Language of survival is what refugees need most

Luljeta arrived in Britain in 1999. She came via Italy and France, and it cost her and her husband £8,000. But she didn’t fly in first-class. She arrived in Portsmouth in the back of a truck with 50 other people from all over the world. Her home in Albania had been burnt to the ground.

She and her husband paid the money to an “agent” they’d never met before. “You are in their control,” she says. “You are their property”. Five months pregnant, and with a daughter aged two-and-half in tow, she and her husband fled the Serbs. They were aiming for America.

When they got to Portsmouth, the police were great, she says. With no fuss, they took everyone out of the truck and gave them sandwiches and coffee. She liked the police. Then social services arrived. The police told her to go with them and they would help look after the child. Luljeta refused; she had never heard of social services, and no one in Albania offered anything for free. She didn’t trust them, so she went to London with three other Kosovan families from the back of the lorry. “OK,” said the social worker, “good luck.”

The relatives of the Kosovans did know about social services. Luljeta got in touch, but was ping-ponged between two east London boroughs for weeks, for reasons no one ever quite explained. Eventually, they got a one-bedroom flat and she gave birth four months later. They had been given £70 for furniture. She spent £8 of it on a dictionary. Social services had told her they could only pay for English lessons for her children.

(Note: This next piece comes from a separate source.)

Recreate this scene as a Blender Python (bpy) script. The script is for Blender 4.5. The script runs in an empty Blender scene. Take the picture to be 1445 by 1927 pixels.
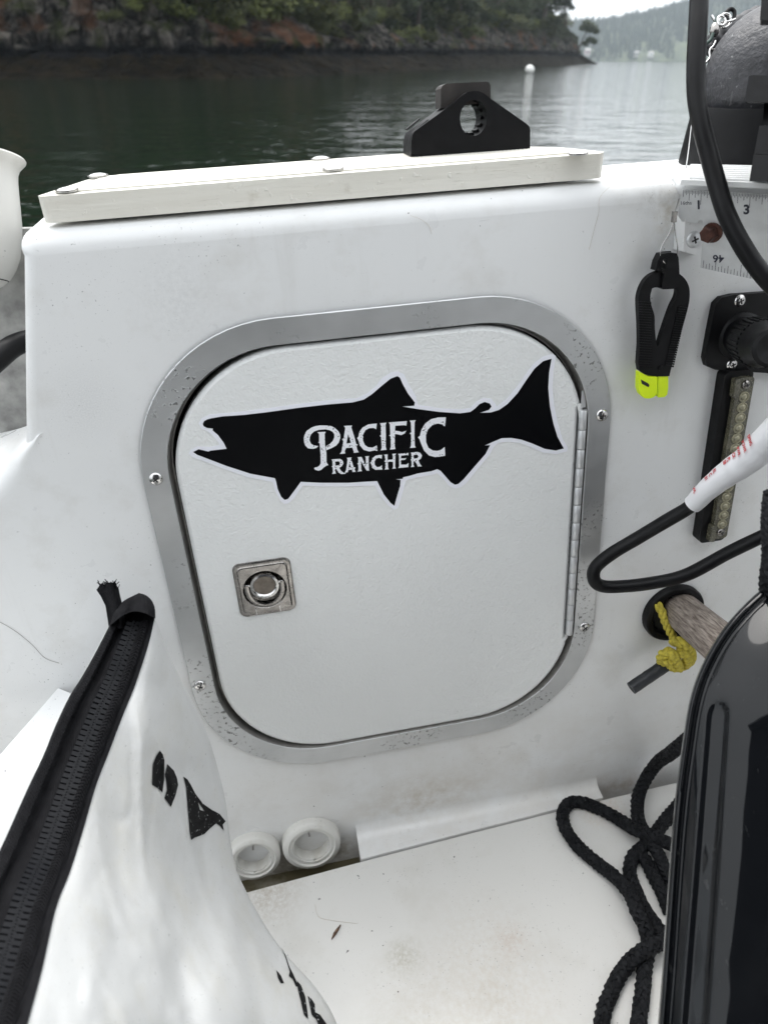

So she found her own language course in Upton Park. She had managed to save £22, but the college told her it was free for refugees and asylum seekers. If we want people to feel able to integrate, engage and aim for citizenship, then helping them learn English would always be a good start.

But social services didn’t seem to have twigged on to that. They moved her and her family again – with the very best of intentions, but the worst of results. Because she now had two children, the flat wasn’t big enough, so social services moved her several miles away, but omitted to tell her that she could change colleges too.

So she made two-hour trips to the original college, until one day, through a conversation with a neighbour, she found her real stepping stone in a project called Ramp – the Renewal Refugee and Migrant project. “Voluntary work saved my life,” she says simply. She made friends, changed her solicitor so she didn’t have to travel miles, greatly improved her English, and started to work. Finally, her confidence grew.

Luljeta and her family were first refused the right to stay in 2001. She spent a year in limbo, frightened, unsettled, anxiously waiting for the post every day, hoping for a change on appeal. Then, in 2003, the government declared an amnesty for Kosovans. She was still working at Ramp, and one day saw an ad on the noticeboard at work for the School for Social Entrepreneurs. She applied, got in and decided to use her time there to set up an Albanian refugee centre. And that’s what she’s done.

Her survival in the UK is because she’s a very determined woman, but her dictionary seems to have been more use to her than social services. She is very gracious about them, but let me make the points for her: people who arrive as cargo probably won’t hand over themselves or their kids, even if you are a social worker.

Services may exist in theory, but if we don’t join the dots for the Luljetas of the world, a refugee in Britain might as well be Alice in Wonderland for all the help those services will be. Social services acted for Luljeta, but it wasn’t until she got to Ramp and found her confidence that she started to act for herself.

Fortunately, Luljeta burns very brightly. Six years ago, she arrived cold and poor and without English. Now she runs the Shpresa programme. You won’t be surprised to know that Shpresa, in Albanian, means hope.